As mentioned briefly earlier, the Zesh Rehman Foundation was first established in May 2010 and aims to make sport, particularly football, accessible to young people from all backgrounds, as well as helping to open the door for under-represented Asian sporting talent in the UK.

Ambassadors for the foundation include former Manchester United striker Andy Cole and ex-Fulham and Portugal international winger Luis Boa Morte and so far Zesh, also an ambassador for Kick It Out and the Asian Football Network, is pleased at the continuing progress.

“The foundation is moving on nicely, we are now established in Bradford and Manchester and are launching in London this September so it’s exciting times. We have had lots of interest from other organisations who want to partner up with us so I’m positive it will just go from strength to strength.

“We have also seen young girls gain their football qualifications and who now go into schools to pass on their experiences, as well as having the Lord Mayor of Bradford attend one of our football events which is Lottery-funded.

“My main focus has and always will be playing, in my spare time I like to support other good causes that send out positive messages using football as the catalyst. A lot of my energy is directed towards my foundation and trying to help those youngsters achieve things in their life and feel good about themselves.”

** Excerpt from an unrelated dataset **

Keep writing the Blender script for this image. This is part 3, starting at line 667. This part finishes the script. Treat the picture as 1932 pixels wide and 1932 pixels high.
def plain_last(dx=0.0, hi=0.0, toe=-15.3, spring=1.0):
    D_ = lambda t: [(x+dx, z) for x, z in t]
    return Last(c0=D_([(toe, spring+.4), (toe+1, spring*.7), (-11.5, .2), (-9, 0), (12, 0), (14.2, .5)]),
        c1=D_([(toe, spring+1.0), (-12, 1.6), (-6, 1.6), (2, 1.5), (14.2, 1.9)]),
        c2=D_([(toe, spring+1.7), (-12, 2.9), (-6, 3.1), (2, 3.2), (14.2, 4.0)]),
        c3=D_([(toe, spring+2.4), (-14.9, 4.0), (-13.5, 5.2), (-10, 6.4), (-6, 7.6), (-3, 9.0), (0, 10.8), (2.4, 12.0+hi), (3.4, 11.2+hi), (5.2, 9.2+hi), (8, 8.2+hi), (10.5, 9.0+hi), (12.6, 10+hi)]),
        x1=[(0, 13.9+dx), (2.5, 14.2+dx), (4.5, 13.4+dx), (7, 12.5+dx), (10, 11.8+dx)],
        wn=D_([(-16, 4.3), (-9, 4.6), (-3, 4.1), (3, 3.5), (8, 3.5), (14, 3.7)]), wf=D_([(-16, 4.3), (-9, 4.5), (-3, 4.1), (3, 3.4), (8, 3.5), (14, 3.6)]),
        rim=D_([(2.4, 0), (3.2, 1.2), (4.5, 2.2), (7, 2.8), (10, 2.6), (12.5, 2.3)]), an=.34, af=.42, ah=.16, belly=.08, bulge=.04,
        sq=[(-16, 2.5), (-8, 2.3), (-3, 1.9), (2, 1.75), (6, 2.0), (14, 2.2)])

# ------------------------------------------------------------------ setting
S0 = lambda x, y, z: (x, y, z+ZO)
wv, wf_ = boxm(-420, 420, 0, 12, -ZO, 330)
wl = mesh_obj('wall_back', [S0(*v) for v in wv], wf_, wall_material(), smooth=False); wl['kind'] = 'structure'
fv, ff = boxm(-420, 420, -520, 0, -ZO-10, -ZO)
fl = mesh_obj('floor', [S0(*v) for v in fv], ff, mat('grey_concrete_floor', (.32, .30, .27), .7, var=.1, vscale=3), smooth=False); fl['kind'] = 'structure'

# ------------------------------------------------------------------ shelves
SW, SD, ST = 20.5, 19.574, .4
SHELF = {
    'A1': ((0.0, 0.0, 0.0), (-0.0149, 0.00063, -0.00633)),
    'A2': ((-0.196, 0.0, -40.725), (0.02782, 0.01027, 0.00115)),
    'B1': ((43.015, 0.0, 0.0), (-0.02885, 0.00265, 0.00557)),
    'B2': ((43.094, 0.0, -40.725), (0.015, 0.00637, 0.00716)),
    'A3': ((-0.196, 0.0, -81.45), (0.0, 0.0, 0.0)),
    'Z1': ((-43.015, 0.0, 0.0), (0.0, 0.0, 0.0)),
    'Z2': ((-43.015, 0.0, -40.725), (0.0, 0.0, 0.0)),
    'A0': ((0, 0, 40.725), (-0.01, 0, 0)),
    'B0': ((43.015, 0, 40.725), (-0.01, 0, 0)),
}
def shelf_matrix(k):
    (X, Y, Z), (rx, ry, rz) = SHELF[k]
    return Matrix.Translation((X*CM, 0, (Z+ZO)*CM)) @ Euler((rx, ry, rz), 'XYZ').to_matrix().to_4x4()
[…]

Zesh represented England at Under-18, Under-19 and Under-20 level but made his full international debut for the nation of his parentage, Pakistan, in December 2005 and has recently been back in the side after a long period away.

“I played recently in the World Cup qualifier games against Bangladesh and a few months previous played for Pakistan in Malaysia. Being in Asia makes it easier to get caps under my belt, the team still has loads to do before it can get to the latter stages of World Cup qualification because the national set-up is still not established.”

Zesh’s favourite song:

Ray Mantis & Keith Murray – Day By Day

“It’s how I like to live my life and the words in the song are very deep but I can relate to them so that’s why it’s my all time favourite.”